Green’s Dictionary of Slang

wing n.2

[win n.]

(Aus./Irish) a pre-decimalization penny.

[US]J. Flynt Tramping with Tramps 241: Just go and get a shave now, Jim. I’ll give you a wing [penny], if you will.
[Aus]Sydney Sportsman (Surry Hills, NSW) 14 Dec. 1/2: [He] found himself charged ‘eighteen wing’.
[Ire]Joyce Ulysses 404: Up to you, matey. Out with the oof. Two bar and a wing.
[Ire](con. 1880–90s) S. O’Casey I Knock at the Door 196: Only ninepence in it, so there’s a wing missin’ – who’s shy?
[Ire] in ‘Myles na gCopaleen’ Best of Myles (1968) 291: Shelling out a wing to that lad back there. You must be bats.
[US]J. O’Connor Come Day – Go Day (1984) 11: Wait’ll I see if I have an odd wing on me somewhere. Here!
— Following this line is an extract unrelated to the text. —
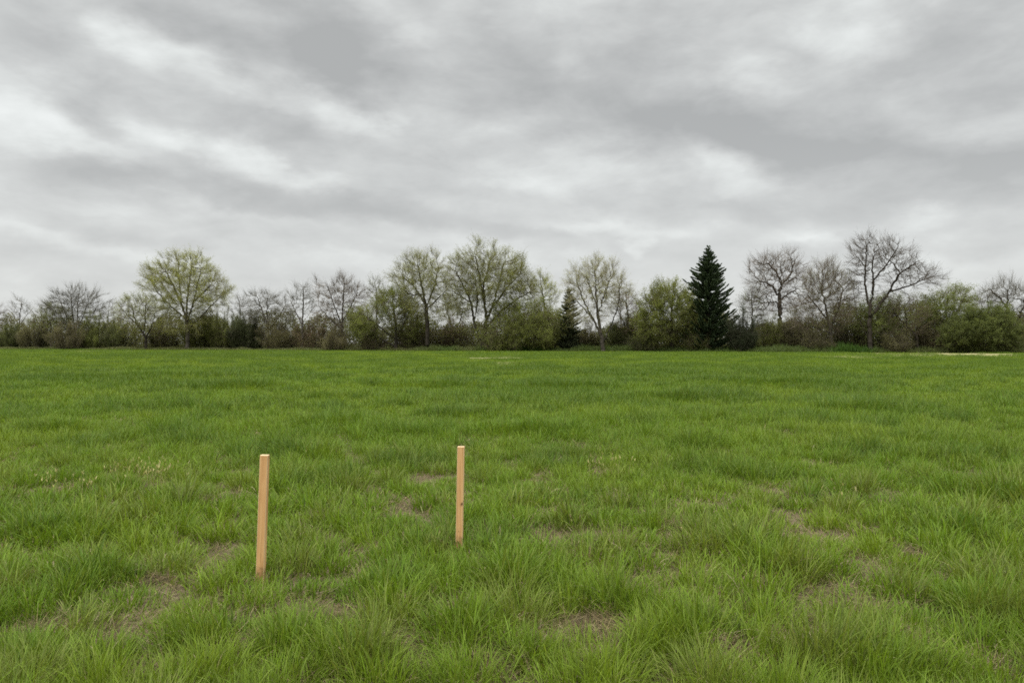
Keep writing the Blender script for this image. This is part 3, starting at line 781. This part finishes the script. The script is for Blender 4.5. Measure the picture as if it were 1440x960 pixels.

He pressed a penny into each of the boys’ hands.
[Ire] (ref. to 1930s) R. Greacen Even without Irene 26: Wheedlers who could take the last ‘wing’ from a rawly innocent country lad.
[Ire](con. c.1920) P. Crosbie Your Dinner’s Poured Out! 145: But he gives us each a ‘wing.’.
[Ire]P. O’Keeffe Down Cobbled Streets, A Liberties Childhood 140: ‘Care to earn a wing, son?’ the gamblers would ask a boy.